Look forward to more on my analysis of LinkedIn as I continue to use their site and become more involved in the community there.

Friday, February 1, 2013

Dividend Investing Tax Rates

Fortunately, the existing dividend tax rate of 15 percent was preserved for most Americans under that $400,000/$450,000 threshold (single/married respectively).  It makes dividend investing one of the cheapest financial instruments to pay taxes for and more profitable than most simple savings instruments.  Pick a non-volatile dividend stock paying at least 3 percent and you're set at a flat 15 percent versus whatever savings you might have that would be taxed at your normal marginal income tax rates.  This is a sweet spot for those middle income players that don't qualify for all the federal government tax kickbacks and for those who are under the $400,000/$450,000 threshold.  In fact that new high end group is still just 20 percent versus their now increased marginal income tax rate.  And corporations are now flush with cash from hoarding it the past few years so a lot of good companies will either invest it growing your stock or just hoarding cash and still increasing their dividend payout.  Enjoy the good times!

Friday, January 25, 2013

Apple in Trouble?

A lot of investors are worried after Apple's Q4 earnings report.  Their revenue still surpassed what they have done in the past , but investors are worried about the recent commodization of iPhones with more and more customers leaning towards the older and now budget models of the iPhone (4S, 4, etc.).  Apple's stock has dropped as of market close on Friday 1/25/2013 to $439.88 which is a huge decline of where they almost peaked at $700.  Others have concern that Apple will transition from a growth to a value story like other tech giants such as Intel and Microsoft.  I am on the fence on whether Apple is going to be a value stock in 2013 or not.  Regardless, at $439.88 the stock seems absurdly cheap, and it appears that investors  have overreacted like they typically do.  However, I am sure a lot of growth investors just want to collect on their gains.  Whether growth investors come back in or Apple needs to draw value investors depends on what Apple does next over the next 6 months.  Still either way you roll, the current stock price seems like a good bargain.

Monday, January 21, 2013

Get What You Want But Be You

I am always one of those people who wants to go for it and obtain whatever will make myself happy.  However, sometimes these things whether they be people or possessions have a cost to them.  I think this quote from the Bible sums it up:

 Luke 9:25 
And what do you benefit if you gain the whole world but are yourself lost or destroyed?

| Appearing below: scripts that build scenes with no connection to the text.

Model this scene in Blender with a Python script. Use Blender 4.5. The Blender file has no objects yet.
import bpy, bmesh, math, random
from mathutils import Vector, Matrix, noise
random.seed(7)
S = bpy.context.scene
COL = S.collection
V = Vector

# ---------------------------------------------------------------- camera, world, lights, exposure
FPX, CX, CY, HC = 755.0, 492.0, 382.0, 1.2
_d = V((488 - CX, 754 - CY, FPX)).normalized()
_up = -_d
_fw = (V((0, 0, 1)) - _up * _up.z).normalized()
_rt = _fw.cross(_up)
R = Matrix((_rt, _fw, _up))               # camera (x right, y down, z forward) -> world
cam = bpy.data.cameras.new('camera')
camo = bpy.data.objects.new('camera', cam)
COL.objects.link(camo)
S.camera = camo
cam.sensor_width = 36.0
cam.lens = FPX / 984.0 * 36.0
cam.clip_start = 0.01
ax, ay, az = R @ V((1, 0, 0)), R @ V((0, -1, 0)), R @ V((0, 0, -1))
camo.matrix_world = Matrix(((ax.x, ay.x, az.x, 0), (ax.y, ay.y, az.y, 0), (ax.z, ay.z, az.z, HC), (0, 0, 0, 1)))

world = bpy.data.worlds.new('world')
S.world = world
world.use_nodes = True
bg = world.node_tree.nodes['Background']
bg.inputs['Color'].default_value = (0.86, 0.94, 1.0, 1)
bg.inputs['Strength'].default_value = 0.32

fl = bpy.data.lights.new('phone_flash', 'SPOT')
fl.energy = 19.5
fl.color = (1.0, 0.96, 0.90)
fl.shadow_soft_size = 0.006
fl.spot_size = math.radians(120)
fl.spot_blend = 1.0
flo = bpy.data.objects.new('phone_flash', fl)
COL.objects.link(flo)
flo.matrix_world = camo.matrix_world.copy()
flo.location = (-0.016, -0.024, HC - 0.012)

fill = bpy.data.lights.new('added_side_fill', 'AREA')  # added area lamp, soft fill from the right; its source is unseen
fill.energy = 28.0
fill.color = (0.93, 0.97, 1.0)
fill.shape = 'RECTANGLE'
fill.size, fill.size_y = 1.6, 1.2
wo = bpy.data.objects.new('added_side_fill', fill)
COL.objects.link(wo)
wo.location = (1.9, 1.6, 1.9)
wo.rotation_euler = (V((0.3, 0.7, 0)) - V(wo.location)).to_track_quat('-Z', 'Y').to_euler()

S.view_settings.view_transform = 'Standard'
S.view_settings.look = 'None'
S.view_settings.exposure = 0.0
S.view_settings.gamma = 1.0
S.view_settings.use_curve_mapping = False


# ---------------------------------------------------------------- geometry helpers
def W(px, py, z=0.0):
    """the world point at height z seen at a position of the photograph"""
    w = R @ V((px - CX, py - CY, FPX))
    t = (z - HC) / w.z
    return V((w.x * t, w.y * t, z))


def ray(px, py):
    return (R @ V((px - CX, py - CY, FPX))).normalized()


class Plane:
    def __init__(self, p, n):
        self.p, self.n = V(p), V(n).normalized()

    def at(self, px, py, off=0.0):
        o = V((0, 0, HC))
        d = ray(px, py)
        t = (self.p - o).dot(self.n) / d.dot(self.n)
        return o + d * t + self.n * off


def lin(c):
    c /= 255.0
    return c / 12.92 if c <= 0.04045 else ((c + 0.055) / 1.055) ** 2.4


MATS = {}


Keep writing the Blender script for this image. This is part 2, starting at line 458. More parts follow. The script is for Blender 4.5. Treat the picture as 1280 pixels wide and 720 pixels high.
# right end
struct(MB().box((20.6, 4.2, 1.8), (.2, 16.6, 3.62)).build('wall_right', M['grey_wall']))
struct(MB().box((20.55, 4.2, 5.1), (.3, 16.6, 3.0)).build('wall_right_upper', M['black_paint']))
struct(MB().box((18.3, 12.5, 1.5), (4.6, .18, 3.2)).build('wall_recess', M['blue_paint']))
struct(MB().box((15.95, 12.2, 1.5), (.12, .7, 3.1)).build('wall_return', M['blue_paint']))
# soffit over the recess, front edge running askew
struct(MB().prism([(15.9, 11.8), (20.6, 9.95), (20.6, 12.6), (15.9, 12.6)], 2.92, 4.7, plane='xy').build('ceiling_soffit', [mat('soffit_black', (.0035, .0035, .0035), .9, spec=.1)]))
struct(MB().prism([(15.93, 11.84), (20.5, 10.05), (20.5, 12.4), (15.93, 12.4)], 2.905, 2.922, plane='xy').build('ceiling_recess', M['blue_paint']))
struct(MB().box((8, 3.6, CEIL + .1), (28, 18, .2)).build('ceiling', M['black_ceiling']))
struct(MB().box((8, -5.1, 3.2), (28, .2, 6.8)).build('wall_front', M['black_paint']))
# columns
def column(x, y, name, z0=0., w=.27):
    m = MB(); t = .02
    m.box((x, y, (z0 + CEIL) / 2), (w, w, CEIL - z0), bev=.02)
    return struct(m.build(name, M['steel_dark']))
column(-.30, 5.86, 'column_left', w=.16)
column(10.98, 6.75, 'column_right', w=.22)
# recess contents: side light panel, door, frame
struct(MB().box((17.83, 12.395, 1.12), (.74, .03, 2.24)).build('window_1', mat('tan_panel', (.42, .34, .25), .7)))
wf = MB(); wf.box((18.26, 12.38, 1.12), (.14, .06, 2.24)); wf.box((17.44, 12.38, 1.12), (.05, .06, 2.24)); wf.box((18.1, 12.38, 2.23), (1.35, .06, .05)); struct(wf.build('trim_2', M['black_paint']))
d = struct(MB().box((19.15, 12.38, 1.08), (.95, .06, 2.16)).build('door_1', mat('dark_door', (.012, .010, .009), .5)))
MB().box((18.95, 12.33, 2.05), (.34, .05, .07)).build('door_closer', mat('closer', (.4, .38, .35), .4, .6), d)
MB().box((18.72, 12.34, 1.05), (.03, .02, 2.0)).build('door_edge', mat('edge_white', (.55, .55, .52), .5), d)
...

So be ambitious and be strong but remember the cost to obtain something.  Whether it is time or the core of your being, determine whether what you need to have is worth the price.  Because NOTHING is free in this world.

Friday, January 4, 2013

Dividend Investing

Dividend investing is one of my favorite types of investing, and I probably will not do it justice with this post.  Needless to say, I will talk about this more in the future because I think dividends are a great source of income now that banks do not pay any interest for savings and checking accounts.  By investing in large cap established mega corps that pay good dividends, one can make a decent return on their money and be relatively sure that their principal investment is not going to be susceptible to great volatility.  For a quick guide on divided investing, I would recommend checking out the The Dividend Guys Blog for his 2013 recommendations.  An  excellent resource for picking out some stocks.  Use your favorite low cost stock brokerage to invest into these dividend stocks.  The good news is that the tax on dividends is still at the lower 15 percent tax rate for most people with the recent legislation that was passed to prevent the 'Fiscal Cliff'.  Only those individuals making $400,000 or $450,000 for couples have to pay a higher 20 percent tax rate which is still much better than the old school marginal tax rates.